▶ To do:
Extract, unchanged, every line from the top of the material below through the line with "S.camera = cam", and no more.
BEGIN Stored data
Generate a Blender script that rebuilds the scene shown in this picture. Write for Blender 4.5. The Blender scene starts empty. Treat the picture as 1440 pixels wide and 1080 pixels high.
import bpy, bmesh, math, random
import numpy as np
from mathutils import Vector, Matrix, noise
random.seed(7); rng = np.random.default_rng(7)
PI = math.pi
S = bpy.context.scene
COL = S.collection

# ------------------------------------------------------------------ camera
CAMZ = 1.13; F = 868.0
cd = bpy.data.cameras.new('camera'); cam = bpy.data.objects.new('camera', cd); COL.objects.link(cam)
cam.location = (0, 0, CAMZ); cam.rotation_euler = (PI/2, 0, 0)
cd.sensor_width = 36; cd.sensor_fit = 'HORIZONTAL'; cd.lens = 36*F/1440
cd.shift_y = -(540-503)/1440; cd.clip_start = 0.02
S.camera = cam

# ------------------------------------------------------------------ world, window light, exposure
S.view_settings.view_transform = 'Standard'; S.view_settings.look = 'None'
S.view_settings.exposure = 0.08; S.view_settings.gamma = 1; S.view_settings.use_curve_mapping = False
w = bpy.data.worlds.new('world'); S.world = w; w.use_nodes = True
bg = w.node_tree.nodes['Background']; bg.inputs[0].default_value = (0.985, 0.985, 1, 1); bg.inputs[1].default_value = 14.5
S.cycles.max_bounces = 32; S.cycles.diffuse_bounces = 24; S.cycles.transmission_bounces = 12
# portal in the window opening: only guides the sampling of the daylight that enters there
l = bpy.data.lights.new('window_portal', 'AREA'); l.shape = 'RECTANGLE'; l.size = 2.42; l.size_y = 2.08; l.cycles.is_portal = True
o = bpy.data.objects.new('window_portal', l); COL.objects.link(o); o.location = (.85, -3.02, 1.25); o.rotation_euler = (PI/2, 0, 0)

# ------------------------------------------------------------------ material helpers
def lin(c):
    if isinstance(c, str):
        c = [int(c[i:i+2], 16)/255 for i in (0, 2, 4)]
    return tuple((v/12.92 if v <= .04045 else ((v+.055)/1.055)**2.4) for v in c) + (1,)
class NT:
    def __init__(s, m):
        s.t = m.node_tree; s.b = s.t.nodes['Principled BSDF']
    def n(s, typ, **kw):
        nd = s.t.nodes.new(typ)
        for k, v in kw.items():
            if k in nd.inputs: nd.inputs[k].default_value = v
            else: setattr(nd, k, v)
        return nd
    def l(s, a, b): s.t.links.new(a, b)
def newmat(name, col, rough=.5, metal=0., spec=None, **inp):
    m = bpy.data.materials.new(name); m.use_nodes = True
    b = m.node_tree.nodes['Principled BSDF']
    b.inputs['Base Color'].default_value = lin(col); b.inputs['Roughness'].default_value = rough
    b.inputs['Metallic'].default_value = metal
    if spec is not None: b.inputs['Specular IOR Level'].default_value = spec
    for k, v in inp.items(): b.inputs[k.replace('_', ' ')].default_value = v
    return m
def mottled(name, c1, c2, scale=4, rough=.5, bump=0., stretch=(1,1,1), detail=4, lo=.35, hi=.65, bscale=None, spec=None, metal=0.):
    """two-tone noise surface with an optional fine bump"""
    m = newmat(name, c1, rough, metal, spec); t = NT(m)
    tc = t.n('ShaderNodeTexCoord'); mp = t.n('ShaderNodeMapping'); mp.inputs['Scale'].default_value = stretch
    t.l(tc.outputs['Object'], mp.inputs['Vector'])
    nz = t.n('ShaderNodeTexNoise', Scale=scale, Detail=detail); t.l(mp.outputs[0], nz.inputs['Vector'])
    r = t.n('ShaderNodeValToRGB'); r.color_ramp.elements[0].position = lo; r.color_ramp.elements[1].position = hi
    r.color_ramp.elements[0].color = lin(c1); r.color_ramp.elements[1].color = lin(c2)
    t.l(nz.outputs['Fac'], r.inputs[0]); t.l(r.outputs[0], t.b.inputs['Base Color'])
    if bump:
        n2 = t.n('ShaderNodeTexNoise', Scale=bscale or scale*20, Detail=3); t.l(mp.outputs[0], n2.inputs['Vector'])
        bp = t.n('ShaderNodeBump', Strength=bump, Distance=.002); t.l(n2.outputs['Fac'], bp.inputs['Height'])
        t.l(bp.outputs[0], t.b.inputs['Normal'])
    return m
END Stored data
▶ Answer:
Generate a Blender script that rebuilds the scene shown in this picture. Write for Blender 4.5. The Blender scene starts empty. Treat the picture as 1440 pixels wide and 1080 pixels high.
import bpy, bmesh, math, random
import numpy as np
from mathutils import Vector, Matrix, noise
random.seed(7); rng = np.random.default_rng(7)
PI = math.pi
S = bpy.context.scene
COL = S.collection

# ------------------------------------------------------------------ camera
CAMZ = 1.13; F = 868.0
cd = bpy.data.cameras.new('camera'); cam = bpy.data.objects.new('camera', cd); COL.objects.link(cam)
cam.location = (0, 0, CAMZ); cam.rotation_euler = (PI/2, 0, 0)
cd.sensor_width = 36; cd.sensor_fit = 'HORIZONTAL'; cd.lens = 36*F/1440
cd.shift_y = -(540-503)/1440; cd.clip_start = 0.02
S.camera = cam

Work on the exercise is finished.